Workload prediction for volatile nodes in multi-access edge networks

Advancement of edge and far-edge computing, driven by the increasing demand for real-time, data-intensive applications, has heightened the need for reliable and efficient resource management in volatile environments. This paper introduces GTMixer, a deep learning architecture tailored for predicting resource usage in volatile edge computing scenarios. GTMixer utilizes a Dynamic Temporal Graph (DTG) to capture the evolving interdependencies in workload exchanges across edge and far-edge nodes. By processing snapshots of this graph, GTMixer identifies patterns in resource utilization, even in the absence of historical CPU data.
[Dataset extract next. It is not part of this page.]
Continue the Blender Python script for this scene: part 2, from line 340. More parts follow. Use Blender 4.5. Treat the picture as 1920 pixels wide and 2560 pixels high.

Our contributions include: (1) the creation of a DTG that reflects migration patterns and resource utilization among nodes; (2) the development of the GTMixer model, which integrates feature mixing with graph neural networks for improved predictive accuracy; and (3) empirically evaluating GTMixer against state-of-the-art models using a modified version of the Alibaba 2021 traces dataset that accounts for volatility. Our results demonstrate that GTMixer not only effectively anticipates resource requirements in unpredictable Multi-access Edge Computing (MEC) scenarios but also significantly outperforms current state-of-the-art models in terms of efficiency, showcasing its potential to enhance the reliability and performance of edge computing systems crucial for nextgeneration network technologies and applications.